23/10/19

Tras el rastro de Moby Dick

Yo lo había visto. 

Había visto los contornos suaves de sus playas. También había dormido en posadas destartaladas, rezado en capillas y caminado por muelles de madera que crujían bajo mis pies. Había visto a los indios wampanoag caminar desnudos, como acariciando el suelo, y a un capitán con pierna de marfil que gritaba, poseído por la ira, «¡hijos de la oscuridad!». Había estado entre grandes tempestades y había sido engullido por lametazos de olas gigantes. Había visto una maraña de arpones y lanchas y maldiciones. Había ido a los Mares del Sur y holgazaneado en la cubierta del Pequod. Había remado hasta la extenuación con marineros de medio mundo con quienes había trabado amistad. Y había visto colas y lomos centelleantes de ballenas que a veces resoplaban a lo lejos y otras demasiado cerca.

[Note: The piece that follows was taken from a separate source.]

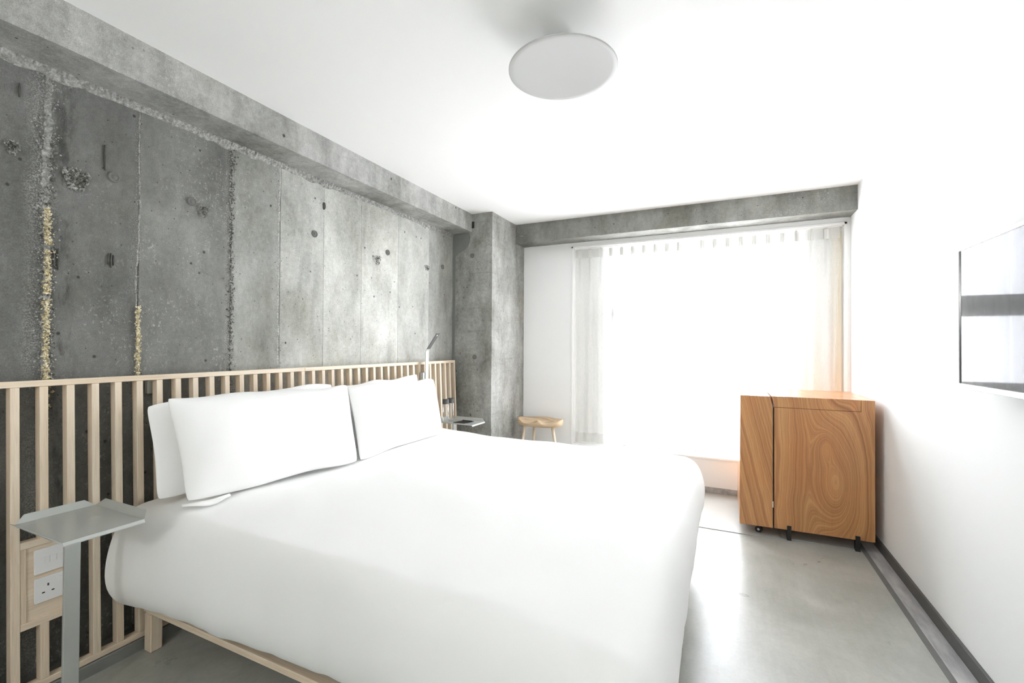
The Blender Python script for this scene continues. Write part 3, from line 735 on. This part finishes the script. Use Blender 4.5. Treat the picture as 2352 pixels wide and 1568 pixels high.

Yo había visto arder lámparas de aceite de ballena en callejuelas adoquinadas. A hombres que fumaban en pipa y a otros que se zampaban con ansia guisos de chowder para desayunar, para comer y para cenar. 

Yo había visto todo eso. 

Cuando el ferry atravesaba la noche viscosa y se acercaba a las costas de la isla de Nantucket, donde el faro Brant Point guiña su luz roja cada cuatro segundos, todo eso regurgitaba en mi cabeza como una danza pegadiza: yo ya lo había visto.